==== Stored rows ====

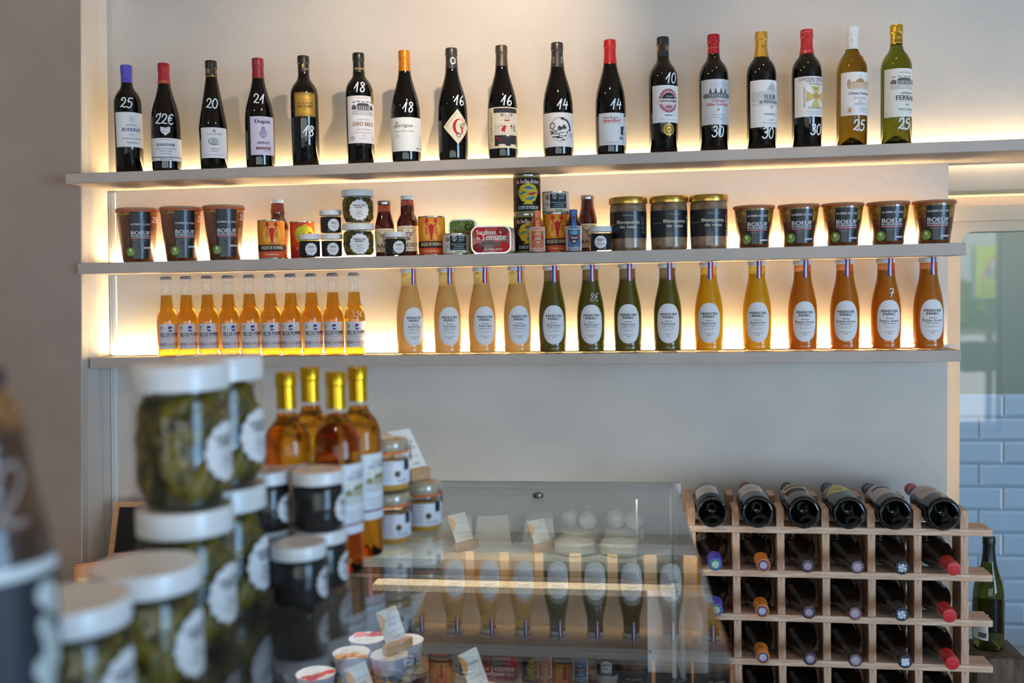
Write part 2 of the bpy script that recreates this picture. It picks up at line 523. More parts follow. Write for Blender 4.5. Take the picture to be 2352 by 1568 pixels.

====
==== Stored rows ====

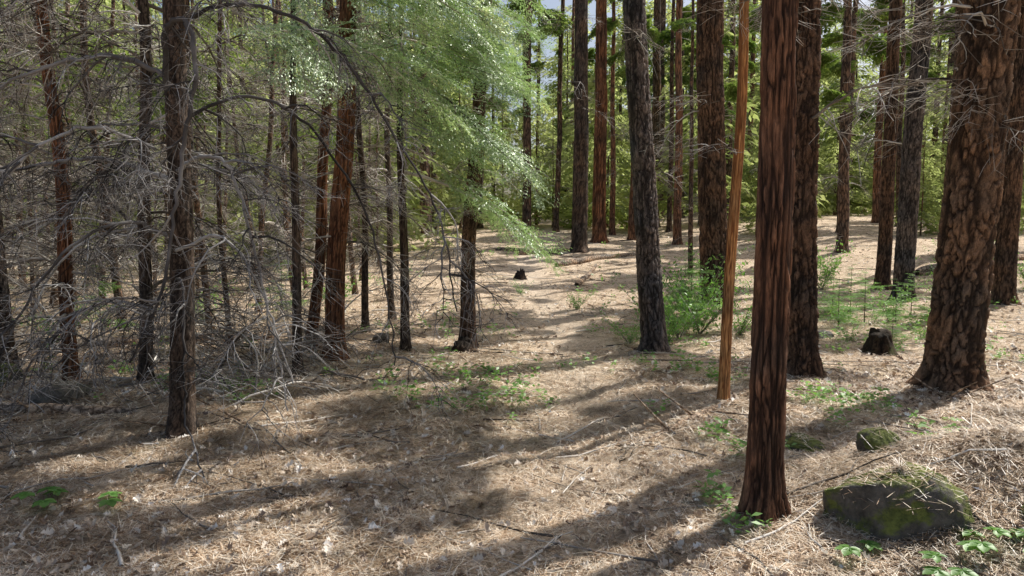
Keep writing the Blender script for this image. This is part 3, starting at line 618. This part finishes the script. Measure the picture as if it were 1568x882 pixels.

====
==== Stored rows ====

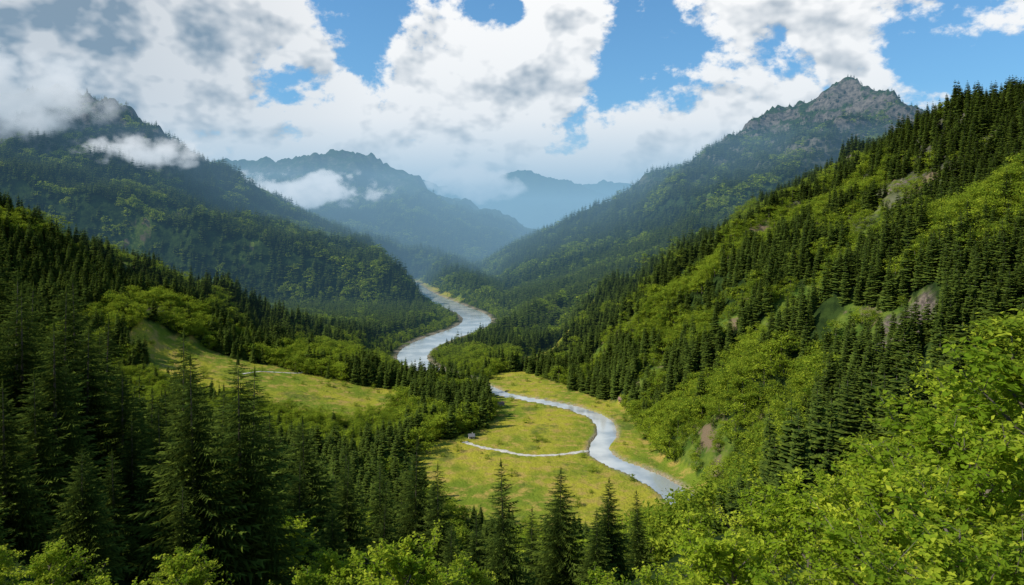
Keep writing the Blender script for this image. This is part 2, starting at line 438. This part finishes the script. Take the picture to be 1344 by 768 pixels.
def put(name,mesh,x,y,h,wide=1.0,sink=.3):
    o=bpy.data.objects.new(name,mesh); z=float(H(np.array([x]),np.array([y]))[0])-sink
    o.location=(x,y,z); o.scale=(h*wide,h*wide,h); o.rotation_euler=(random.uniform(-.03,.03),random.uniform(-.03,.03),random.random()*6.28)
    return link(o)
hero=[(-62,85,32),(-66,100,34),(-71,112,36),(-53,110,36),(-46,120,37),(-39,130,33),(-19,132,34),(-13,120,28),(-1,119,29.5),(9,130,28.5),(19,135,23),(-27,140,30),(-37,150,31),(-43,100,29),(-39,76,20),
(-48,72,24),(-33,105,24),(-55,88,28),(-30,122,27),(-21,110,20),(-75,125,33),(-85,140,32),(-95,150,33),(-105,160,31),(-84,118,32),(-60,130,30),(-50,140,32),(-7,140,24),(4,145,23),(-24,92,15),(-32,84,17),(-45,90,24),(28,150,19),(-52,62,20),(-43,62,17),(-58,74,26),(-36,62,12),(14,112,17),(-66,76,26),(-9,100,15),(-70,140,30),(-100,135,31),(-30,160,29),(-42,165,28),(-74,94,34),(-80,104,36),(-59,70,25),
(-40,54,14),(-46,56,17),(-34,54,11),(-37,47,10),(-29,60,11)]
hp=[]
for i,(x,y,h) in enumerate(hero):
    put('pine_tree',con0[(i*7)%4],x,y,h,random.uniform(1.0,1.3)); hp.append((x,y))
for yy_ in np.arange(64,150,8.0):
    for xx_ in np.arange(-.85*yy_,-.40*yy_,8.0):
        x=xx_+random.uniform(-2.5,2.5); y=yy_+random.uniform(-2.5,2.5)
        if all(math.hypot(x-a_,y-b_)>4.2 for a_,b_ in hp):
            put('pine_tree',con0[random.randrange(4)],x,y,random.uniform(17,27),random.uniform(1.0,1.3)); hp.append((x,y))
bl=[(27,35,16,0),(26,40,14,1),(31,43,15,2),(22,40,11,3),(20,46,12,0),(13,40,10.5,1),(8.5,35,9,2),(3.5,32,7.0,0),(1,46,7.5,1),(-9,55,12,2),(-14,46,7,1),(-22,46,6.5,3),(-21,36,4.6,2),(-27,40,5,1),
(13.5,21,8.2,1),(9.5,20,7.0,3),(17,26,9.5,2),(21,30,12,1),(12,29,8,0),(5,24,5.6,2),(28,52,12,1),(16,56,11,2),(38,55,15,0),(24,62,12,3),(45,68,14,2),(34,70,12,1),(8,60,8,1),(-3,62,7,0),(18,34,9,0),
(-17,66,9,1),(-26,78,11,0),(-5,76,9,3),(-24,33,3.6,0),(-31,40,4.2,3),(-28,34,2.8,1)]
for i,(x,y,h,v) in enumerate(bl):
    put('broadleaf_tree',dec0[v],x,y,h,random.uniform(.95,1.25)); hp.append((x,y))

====

Note how many lines in the material hold the word "picture", and give that number with nothing added.

Full output: 3